The Lighting and Panthers survived with rival teams filling the arena in the early years. Local fans where always a minority to rival team fans. Florida is full of northern states residence that retired here, and they supported their hometown teams when their team came to play in Florida. Does NO have the same thing?
 
New Orleans seems like way too small a market population-wise and is not a particularly wealthy city either to support both an NBA and NHL team. If they didn't have an NBA team they are competing against, I could see it. But, with an NBA team, I think they are likely to have significant problems.
 
How has Houston not gotten an NHL team yet? Natural rival in Dallas. Population base that is like 4th in the USA.

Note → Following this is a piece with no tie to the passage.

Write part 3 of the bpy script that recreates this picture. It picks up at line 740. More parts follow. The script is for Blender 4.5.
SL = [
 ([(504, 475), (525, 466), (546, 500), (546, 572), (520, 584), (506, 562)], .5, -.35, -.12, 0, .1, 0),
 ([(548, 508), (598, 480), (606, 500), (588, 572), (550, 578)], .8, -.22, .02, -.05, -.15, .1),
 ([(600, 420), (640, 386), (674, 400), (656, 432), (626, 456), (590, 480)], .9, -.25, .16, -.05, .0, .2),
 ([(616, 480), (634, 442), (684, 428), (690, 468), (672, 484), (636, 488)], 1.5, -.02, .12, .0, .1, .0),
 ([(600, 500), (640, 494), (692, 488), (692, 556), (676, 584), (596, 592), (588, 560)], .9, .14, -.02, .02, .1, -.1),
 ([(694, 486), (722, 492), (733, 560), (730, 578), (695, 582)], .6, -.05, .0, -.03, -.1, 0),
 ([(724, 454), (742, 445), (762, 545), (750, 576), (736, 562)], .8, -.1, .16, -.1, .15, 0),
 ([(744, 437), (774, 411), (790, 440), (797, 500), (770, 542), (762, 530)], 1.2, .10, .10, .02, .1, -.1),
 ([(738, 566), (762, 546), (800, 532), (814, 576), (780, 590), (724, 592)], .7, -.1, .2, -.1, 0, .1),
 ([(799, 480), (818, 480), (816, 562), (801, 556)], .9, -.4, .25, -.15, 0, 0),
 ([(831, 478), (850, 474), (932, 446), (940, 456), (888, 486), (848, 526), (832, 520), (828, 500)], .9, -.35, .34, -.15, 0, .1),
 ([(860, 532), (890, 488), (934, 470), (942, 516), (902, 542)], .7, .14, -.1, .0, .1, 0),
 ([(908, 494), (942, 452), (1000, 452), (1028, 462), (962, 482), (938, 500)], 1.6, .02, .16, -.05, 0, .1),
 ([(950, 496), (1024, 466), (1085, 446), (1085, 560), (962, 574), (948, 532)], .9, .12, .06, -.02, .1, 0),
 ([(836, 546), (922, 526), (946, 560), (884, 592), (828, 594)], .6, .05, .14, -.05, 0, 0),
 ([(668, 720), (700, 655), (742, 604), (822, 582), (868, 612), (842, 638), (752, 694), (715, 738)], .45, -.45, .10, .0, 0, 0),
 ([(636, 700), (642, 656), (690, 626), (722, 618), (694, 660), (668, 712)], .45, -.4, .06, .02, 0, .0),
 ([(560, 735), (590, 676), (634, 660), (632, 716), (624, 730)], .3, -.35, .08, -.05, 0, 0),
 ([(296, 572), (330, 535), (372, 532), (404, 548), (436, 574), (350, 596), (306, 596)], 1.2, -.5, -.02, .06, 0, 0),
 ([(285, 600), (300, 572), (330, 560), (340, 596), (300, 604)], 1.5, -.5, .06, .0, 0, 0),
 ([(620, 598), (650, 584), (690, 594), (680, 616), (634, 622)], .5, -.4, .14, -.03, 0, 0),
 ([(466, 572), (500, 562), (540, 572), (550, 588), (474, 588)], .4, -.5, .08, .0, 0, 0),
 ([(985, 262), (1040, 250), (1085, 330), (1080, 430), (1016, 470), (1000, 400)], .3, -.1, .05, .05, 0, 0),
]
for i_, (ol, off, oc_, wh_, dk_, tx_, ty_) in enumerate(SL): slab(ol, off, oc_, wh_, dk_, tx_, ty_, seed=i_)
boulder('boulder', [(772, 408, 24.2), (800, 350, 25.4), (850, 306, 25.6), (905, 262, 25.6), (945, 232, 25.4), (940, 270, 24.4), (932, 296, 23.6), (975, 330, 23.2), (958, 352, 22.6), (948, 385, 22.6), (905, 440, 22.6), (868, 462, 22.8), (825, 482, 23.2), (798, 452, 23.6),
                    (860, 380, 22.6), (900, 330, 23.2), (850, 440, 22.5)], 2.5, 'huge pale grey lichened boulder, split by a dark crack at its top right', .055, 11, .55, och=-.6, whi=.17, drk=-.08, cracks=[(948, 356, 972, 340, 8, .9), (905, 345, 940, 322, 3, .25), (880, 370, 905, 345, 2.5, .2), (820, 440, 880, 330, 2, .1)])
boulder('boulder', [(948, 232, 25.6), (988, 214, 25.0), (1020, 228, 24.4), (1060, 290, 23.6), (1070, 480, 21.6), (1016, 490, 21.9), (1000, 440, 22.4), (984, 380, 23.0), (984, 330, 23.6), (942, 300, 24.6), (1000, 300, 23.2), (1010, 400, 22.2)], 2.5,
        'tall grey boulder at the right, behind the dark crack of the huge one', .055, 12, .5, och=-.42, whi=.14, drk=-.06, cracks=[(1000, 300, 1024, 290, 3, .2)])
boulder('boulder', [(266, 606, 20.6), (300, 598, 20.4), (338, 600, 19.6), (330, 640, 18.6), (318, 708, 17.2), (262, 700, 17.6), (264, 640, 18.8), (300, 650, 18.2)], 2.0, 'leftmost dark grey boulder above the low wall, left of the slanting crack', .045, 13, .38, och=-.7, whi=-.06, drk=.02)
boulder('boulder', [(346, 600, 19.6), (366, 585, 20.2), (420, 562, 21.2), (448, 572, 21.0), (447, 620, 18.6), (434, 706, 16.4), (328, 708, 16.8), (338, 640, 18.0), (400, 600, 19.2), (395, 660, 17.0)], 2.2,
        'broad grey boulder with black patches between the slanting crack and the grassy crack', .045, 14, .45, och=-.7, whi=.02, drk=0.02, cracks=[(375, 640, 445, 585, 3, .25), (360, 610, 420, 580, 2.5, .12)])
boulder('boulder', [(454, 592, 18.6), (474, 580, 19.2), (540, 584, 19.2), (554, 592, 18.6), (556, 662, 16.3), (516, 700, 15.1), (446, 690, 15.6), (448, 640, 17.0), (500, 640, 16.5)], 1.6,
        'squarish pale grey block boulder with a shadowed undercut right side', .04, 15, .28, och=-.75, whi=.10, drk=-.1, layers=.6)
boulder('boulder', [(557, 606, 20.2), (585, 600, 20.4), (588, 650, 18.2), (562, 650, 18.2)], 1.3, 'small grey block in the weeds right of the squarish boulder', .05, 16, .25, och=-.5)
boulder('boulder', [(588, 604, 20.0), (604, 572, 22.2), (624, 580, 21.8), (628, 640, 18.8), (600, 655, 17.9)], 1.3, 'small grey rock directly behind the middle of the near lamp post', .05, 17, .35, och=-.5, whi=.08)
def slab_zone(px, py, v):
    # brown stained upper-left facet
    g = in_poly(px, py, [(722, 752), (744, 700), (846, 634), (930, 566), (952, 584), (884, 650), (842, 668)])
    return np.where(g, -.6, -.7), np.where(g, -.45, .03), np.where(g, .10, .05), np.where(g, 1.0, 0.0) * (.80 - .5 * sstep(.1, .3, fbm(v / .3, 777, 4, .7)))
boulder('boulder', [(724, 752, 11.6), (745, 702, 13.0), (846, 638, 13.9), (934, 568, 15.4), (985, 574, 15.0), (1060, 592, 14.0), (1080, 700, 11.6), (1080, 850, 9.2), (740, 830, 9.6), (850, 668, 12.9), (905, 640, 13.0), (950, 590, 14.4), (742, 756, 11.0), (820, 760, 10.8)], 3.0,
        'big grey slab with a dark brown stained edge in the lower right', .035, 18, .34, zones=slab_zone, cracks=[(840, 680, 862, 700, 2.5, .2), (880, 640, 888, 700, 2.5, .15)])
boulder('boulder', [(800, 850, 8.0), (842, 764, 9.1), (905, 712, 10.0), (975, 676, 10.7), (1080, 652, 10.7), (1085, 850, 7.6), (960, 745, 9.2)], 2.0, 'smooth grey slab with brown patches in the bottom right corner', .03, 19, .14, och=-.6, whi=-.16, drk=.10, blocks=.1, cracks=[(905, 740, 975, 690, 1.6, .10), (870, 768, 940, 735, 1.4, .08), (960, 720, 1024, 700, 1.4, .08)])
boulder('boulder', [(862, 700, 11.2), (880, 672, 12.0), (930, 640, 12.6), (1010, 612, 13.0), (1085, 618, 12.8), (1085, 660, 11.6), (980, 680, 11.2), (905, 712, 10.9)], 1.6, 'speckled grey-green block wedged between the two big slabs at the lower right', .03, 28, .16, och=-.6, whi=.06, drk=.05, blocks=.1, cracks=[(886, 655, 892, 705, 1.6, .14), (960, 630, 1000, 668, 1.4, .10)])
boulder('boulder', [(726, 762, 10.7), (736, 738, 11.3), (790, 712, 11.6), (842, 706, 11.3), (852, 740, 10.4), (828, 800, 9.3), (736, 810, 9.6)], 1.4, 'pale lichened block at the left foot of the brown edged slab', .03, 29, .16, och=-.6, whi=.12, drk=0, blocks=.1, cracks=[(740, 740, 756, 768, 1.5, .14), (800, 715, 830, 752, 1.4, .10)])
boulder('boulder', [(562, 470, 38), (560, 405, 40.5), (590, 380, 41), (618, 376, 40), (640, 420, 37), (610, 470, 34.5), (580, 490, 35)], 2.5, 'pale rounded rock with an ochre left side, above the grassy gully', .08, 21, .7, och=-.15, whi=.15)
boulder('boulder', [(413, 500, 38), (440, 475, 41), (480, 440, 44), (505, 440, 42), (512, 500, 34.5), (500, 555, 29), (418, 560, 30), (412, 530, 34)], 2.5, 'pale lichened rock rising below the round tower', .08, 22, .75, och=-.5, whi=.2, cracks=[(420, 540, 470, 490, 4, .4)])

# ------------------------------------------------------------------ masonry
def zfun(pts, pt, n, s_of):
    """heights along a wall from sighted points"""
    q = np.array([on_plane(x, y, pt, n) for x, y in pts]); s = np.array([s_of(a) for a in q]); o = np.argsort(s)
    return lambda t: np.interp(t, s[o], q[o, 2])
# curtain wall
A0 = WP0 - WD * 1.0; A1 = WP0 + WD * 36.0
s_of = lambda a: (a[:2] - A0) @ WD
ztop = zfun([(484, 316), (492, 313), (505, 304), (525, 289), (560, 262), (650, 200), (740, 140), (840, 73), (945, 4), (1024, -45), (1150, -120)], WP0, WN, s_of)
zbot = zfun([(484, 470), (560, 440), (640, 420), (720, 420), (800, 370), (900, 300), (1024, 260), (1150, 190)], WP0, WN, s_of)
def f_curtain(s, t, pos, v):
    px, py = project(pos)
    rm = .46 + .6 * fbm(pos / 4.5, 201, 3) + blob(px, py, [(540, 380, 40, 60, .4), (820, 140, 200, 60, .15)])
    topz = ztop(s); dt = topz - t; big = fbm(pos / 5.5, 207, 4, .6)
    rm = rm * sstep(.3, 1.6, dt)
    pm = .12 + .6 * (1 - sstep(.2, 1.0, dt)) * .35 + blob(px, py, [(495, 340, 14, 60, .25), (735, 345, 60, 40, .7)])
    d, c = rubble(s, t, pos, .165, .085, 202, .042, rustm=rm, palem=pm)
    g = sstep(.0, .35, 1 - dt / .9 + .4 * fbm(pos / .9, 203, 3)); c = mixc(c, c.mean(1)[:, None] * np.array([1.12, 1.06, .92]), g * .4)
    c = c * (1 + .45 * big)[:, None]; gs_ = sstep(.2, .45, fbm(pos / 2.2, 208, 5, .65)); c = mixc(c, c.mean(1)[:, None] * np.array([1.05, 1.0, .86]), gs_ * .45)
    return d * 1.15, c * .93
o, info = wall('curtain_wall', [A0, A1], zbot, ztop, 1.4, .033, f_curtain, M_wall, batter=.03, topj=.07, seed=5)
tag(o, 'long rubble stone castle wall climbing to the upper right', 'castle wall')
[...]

Tilman Fertitta owns the Rockets, who play in the only arena in the Houston area that could host an NHL team. He's "interested" in the NHL but only if he owns the team, and has balked at paying what it would take to own one. There's also something along the lines of a no-compete clause in the contract surrounding the arena - no competing arena is allowed to be constructed in the city of Houston. You could build one in a suburb with a team owner who isn't Fertitta, but that would probably not be a recipe for the continued success of an NHL franchise. I'd bet that Fertitta was at least contacted and possibly made an offer for the Coyotes when it came time for them to relocate last year, but then Ryan Smith ponied up the big bucks to land the team instead.

That's the gist of it, anyway. I'm sure I'm missing a lot of details as I haven't followed it too closely, but I'm at least aware of some of the league business like this since I was a Coyotes fan and they were right in the middle of the this kind of fray for pretty much their entire existence as a franchise in Arizona.